##### Material provided #####

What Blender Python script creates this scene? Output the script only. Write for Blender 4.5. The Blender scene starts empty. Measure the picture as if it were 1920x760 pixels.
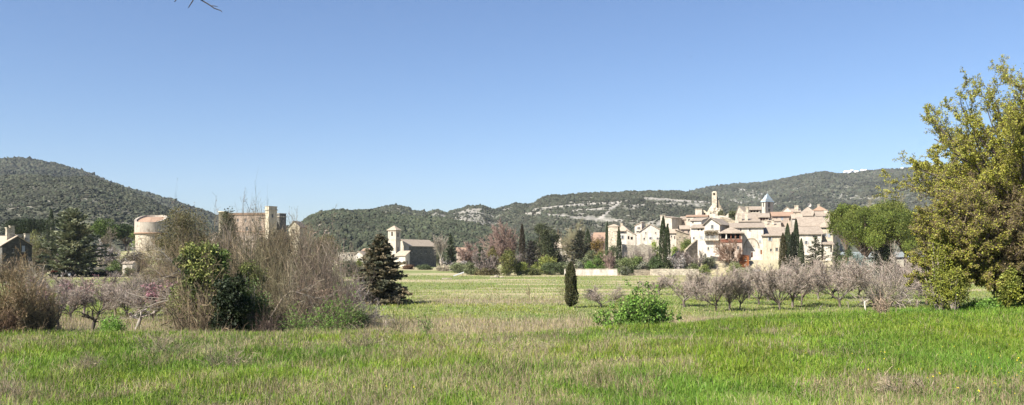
import bpy, math
import numpy as np
from mathutils import Vector
R_ = math.radians
F, EYE, HZ, CX = 1600.0, 4.7, 480.0, 960.0     # focal length in photo pixels, eye height over the plain, horizon row, centre column
scene = bpy.context.scene
COL = scene.collection.objects
MATS = {}; ALB = .76

# ------------------------------------------------------------------ noise
def hash2(ix, iy, seed):
    h = (ix.astype(np.int64) * 374761393 + iy.astype(np.int64) * 668265263 + seed * 2147483647) & 0xFFFFFFFF
    h = ((h ^ (h >> 13)) * 1274126177) & 0xFFFFFFFF
    return ((h ^ (h >> 16)) & 0xFFFF) / 65535.0
def vnoise(x, y, seed=0):
    x = np.asarray(x, float); y = np.asarray(y, float)
    ix = np.floor(x); iy = np.floor(y); fx = x - ix; fy = y - iy
    fx = fx * fx * (3 - 2 * fx); fy = fy * fy * (3 - 2 * fy)
    a = hash2(ix, iy, seed); b = hash2(ix + 1, iy, seed); c = hash2(ix, iy + 1, seed); d = hash2(ix + 1, iy + 1, seed)
    return (a * (1 - fx) + b * fx) * (1 - fy) + (c * (1 - fx) + d * fx) * fy
def fbm(x, y, seed=0, oct=4):
    s = 0; a = 0.5; t = 0
    for k in range(oct):
        s = s + a * vnoise(np.asarray(x) * 2 ** k, np.asarray(y) * 2 ** k, seed + k * 17); t += a; a *= 0.5
    return s / t
def sst(a, b, x):
    t = np.clip((np.asarray(x, float) - a) / (b - a), 0, 1); return t * t * (3 - 2 * t)

# ------------------------------------------------------------------ terrain of the valley
def edge(x):
    x = np.asarray(x, float)
    return 26.5 + np.clip(x, 0, 26) * 0.52 + np.clip(-x - 6, 0, 20) * 0.05 + 3.4 * (fbm(x * .16, x * 0 + 2, 71, 3) - .5)
def ground(x, y):
    x = np.asarray(x, float); y = np.asarray(y, float)
    e = edge(x)
    top = 3.0 - 0.030 * y + 0.030 * np.clip(x, 0, 60) + 0.12 * (fbm(x * .25, y * .25, 3, 3) - .5)
    k = 1 - sst(0, 17, y - e)
    near = np.clip(top, 0, 6) * k
    wide = 0.16 * (fbm(x * .04, y * .04, 9, 3) - .5) * sst(40, 70, y)
    v = np.exp(-(((x - 68) / np.where(x < 68, 33, 42)) ** 2)) * 13 * sst(214, 290, y) + 3.6 * sst(206.5, 211, y) * sst(30, 48, x) * (1 - sst(84, 100, x))     # village mound and its terrace
    v = v * (1 - sst(380, 520, y))
    c = 7.0 * np.exp(-(((x + 112) / 55) ** 2)) * sst(215, 290, y) * (1 - sst(420, 560, y))
    return near + wide + v + c - 0.4 * sst(600, 1200, y)
def gz(x, y): return float(ground(x, y))
def at(px, d): return (px - CX) / F * d
def zz(py, d): return EYE + (HZ - py) / F * d
def g2w(px, py):
    """the first point of the ground under photo pixel px, py"""
    d = np.linspace(6, 420, 8000)
    hit = zz(py, d) <= ground(at(px, d), d)
    k = int(np.argmax(hit)) if hit.any() else len(d) - 1
    return float(at(px, d[k])), float(d[k])

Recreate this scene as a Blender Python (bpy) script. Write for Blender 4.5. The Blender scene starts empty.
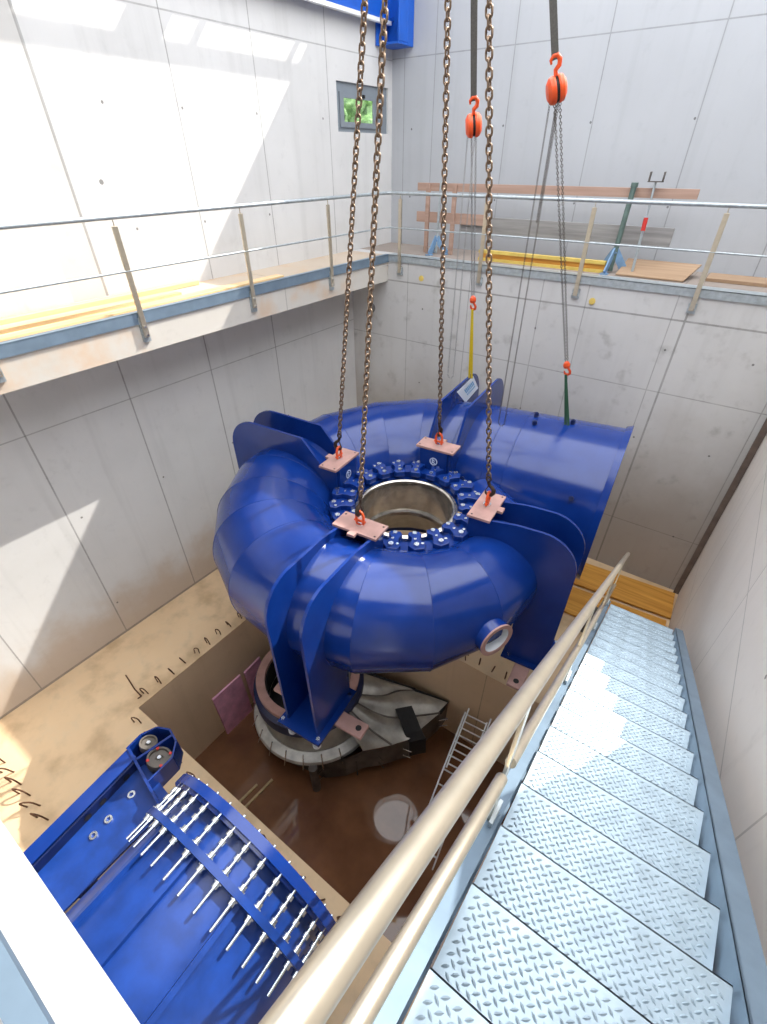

#####

Pictures stay out. Print the data exactly, from its first line through the line containing "t = np.clip((np.asarray(x, float)".

**Solution to this problem**
What Blender Python script creates this scene? Output the script only. Write for Blender 4.5. The Blender scene starts empty. Measure the picture as if it were 1920x760 pixels.
import bpy, math
import numpy as np
from mathutils import Vector
R_ = math.radians
F, EYE, HZ, CX = 1600.0, 4.7, 480.0, 960.0     # focal length in photo pixels, eye height over the plain, horizon row, centre column
scene = bpy.context.scene
COL = scene.collection.objects
MATS = {}; ALB = .76

# ------------------------------------------------------------------ noise
def hash2(ix, iy, seed):
    h = (ix.astype(np.int64) * 374761393 + iy.astype(np.int64) * 668265263 + seed * 2147483647) & 0xFFFFFFFF
    h = ((h ^ (h >> 13)) * 1274126177) & 0xFFFFFFFF
    return ((h ^ (h >> 16)) & 0xFFFF) / 65535.0
def vnoise(x, y, seed=0):
    x = np.asarray(x, float); y = np.asarray(y, float)
    ix = np.floor(x); iy = np.floor(y); fx = x - ix; fy = y - iy
    fx = fx * fx * (3 - 2 * fx); fy = fy * fy * (3 - 2 * fy)
    a = hash2(ix, iy, seed); b = hash2(ix + 1, iy, seed); c = hash2(ix, iy + 1, seed); d = hash2(ix + 1, iy + 1, seed)
    return (a * (1 - fx) + b * fx) * (1 - fy) + (c * (1 - fx) + d * fx) * fy
def fbm(x, y, seed=0, oct=4):
    s = 0; a = 0.5; t = 0
    for k in range(oct):
        s = s + a * vnoise(np.asarray(x) * 2 ** k, np.asarray(y) * 2 ** k, seed + k * 17); t += a; a *= 0.5
    return s / t
def sst(a, b, x):
    t = np.clip((np.asarray(x, float) - a) / (b - a), 0, 1); return t * t * (3 - 2 * t)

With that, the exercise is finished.